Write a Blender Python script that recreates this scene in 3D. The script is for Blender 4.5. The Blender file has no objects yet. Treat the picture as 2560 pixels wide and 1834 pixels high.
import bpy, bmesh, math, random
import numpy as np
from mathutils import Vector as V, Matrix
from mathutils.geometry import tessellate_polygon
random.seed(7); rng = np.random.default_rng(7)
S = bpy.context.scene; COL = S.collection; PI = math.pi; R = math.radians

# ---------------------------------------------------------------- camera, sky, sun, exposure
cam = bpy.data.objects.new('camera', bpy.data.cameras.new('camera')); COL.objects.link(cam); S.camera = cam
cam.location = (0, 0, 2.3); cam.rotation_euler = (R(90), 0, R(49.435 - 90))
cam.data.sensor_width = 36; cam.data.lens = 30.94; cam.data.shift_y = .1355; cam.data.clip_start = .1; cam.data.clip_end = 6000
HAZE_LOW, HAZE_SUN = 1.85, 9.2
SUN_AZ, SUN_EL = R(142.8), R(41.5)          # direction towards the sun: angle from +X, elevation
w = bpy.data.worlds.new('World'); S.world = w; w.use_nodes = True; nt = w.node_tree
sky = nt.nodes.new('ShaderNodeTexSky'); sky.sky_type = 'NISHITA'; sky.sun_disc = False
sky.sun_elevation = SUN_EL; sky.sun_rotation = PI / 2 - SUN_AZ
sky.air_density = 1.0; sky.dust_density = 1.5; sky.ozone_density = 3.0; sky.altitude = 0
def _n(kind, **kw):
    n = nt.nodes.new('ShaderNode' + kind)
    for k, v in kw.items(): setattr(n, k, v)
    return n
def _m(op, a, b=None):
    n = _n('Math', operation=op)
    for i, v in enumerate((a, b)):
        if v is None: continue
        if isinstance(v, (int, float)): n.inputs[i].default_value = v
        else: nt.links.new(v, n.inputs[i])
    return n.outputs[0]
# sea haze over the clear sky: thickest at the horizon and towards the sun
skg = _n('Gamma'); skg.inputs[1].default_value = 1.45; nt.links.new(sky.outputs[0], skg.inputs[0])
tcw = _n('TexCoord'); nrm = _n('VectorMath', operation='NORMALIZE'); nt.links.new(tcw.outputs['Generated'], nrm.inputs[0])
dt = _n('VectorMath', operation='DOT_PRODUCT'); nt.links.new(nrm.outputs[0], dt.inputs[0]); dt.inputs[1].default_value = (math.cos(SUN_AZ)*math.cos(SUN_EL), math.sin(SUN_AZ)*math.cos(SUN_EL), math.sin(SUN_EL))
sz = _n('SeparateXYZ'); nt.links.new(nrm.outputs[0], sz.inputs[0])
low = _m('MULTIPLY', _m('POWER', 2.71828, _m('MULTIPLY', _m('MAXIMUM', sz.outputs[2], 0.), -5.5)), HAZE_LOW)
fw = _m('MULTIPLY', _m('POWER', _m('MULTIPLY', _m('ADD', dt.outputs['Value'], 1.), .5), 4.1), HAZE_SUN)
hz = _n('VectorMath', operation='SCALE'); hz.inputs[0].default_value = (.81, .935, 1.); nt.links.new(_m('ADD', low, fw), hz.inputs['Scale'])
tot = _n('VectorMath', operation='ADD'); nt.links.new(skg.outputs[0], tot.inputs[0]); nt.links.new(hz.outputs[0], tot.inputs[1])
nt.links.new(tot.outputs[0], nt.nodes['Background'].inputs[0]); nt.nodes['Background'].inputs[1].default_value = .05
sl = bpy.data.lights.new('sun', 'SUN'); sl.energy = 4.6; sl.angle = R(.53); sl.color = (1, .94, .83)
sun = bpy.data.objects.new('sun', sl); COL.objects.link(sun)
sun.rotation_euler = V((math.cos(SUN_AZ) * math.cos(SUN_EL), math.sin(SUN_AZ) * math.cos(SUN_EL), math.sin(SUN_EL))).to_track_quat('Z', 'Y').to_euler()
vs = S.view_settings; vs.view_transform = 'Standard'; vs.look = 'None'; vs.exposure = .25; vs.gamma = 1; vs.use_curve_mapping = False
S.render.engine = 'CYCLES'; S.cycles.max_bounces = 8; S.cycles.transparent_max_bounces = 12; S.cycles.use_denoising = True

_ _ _

* _To do_
Lines containing the string "objects" are to be selected and copied.

* _Task output_
Write a Blender Python script that recreates this scene in 3D. The script is for Blender 4.5. The Blender file has no objects yet. Treat the picture as 2560 pixels wide and 1834 pixels high.
cam = bpy.data.objects.new('camera', bpy.data.cameras.new('camera')); COL.objects.link(cam); S.camera = cam
sun = bpy.data.objects.new('sun', sl); COL.objects.link(sun)